>> Begin

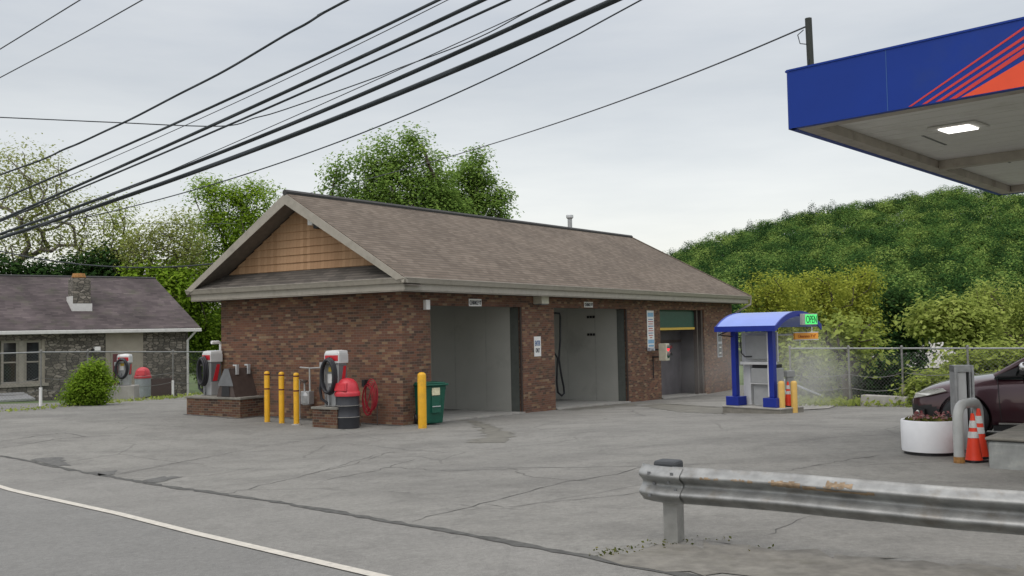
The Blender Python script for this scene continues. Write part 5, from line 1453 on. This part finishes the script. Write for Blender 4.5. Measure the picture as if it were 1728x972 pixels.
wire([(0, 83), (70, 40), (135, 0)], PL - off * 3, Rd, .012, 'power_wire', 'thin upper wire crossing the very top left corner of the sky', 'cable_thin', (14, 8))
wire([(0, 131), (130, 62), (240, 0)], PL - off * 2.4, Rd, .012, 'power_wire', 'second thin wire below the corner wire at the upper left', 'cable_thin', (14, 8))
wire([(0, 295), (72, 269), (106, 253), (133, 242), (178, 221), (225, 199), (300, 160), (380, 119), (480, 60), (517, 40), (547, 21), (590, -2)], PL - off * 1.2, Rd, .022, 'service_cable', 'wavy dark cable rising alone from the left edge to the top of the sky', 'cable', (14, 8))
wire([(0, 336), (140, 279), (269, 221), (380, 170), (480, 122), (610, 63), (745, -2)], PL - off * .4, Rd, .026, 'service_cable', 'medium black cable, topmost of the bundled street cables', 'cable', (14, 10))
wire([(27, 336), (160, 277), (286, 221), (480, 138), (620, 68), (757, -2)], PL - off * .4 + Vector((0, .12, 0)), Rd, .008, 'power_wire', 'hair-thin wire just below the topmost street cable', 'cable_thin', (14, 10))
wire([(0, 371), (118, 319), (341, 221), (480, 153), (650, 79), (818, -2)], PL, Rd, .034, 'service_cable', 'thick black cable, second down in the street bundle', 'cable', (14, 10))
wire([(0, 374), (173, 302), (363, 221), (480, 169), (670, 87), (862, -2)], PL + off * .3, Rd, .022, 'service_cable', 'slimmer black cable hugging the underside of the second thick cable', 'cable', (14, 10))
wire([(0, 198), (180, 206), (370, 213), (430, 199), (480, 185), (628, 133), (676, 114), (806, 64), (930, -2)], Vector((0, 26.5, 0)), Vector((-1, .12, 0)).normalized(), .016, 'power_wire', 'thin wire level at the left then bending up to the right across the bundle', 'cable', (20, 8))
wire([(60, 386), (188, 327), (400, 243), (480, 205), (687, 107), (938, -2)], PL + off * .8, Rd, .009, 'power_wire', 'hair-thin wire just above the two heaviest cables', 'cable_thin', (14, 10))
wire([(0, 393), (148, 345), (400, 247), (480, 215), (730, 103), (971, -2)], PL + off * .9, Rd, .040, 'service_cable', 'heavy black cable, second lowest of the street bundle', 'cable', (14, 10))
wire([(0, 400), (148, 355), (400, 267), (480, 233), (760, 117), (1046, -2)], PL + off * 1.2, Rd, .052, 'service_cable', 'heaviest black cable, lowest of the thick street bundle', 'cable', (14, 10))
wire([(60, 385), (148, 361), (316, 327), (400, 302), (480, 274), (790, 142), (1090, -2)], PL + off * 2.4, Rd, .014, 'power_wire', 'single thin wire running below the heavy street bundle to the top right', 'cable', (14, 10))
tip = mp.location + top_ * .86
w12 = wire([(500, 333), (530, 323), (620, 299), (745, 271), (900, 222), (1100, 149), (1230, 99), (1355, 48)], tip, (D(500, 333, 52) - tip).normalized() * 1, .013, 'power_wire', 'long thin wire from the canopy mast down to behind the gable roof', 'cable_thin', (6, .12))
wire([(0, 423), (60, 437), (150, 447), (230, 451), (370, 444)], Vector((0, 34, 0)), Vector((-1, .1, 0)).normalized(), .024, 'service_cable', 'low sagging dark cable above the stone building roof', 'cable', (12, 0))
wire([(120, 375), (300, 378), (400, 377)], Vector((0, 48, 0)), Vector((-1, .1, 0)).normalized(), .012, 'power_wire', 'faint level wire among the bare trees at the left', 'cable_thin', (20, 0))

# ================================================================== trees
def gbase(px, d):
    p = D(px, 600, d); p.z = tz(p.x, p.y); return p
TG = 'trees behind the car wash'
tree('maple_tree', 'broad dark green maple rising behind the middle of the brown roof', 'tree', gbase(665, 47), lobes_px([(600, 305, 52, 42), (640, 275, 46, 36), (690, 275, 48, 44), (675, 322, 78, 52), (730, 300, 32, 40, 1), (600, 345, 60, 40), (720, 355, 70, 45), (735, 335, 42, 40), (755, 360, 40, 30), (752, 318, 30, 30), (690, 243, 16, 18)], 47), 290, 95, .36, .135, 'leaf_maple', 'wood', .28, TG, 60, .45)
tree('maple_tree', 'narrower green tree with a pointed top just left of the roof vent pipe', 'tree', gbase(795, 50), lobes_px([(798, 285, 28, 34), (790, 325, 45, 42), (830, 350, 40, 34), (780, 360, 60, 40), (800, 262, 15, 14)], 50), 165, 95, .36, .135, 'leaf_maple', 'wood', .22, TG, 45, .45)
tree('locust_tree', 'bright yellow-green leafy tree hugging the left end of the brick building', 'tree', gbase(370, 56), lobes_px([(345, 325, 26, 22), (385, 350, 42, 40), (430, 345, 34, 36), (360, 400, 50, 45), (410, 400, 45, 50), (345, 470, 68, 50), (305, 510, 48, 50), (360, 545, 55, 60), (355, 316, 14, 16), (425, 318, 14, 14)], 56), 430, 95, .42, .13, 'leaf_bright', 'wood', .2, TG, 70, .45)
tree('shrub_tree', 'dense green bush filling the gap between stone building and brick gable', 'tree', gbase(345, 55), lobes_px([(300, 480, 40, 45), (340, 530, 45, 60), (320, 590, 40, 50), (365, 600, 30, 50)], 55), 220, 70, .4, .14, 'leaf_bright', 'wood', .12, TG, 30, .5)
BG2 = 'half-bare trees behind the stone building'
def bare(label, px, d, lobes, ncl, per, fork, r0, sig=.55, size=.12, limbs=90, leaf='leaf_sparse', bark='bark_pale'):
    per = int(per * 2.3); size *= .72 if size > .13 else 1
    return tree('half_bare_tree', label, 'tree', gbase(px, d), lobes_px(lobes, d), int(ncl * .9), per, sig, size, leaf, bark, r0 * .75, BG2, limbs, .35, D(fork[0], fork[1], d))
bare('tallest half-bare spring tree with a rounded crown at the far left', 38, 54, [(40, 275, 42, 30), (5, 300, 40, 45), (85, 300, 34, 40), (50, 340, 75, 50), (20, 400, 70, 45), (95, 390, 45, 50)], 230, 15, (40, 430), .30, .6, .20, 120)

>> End

• _What you are asked to do_
Pick out the lines containing the string "from" and show them.

• _Problem solution_
The Blender Python script for this scene continues. Write part 5, from line 1453 on. This part finishes the script. Write for Blender 4.5. Measure the picture as if it were 1728x972 pixels.
wire([(0, 295), (72, 269), (106, 253), (133, 242), (178, 221), (225, 199), (300, 160), (380, 119), (480, 60), (517, 40), (547, 21), (590, -2)], PL - off * 1.2, Rd, .022, 'service_cable', 'wavy dark cable rising alone from the left edge to the top of the sky', 'cable', (14, 8))
w12 = wire([(500, 333), (530, 323), (620, 299), (745, 271), (900, 222), (1100, 149), (1230, 99), (1355, 48)], tip, (D(500, 333, 52) - tip).normalized() * 1, .013, 'power_wire', 'long thin wire from the canopy mast down to behind the gable roof', 'cable_thin', (6, .12))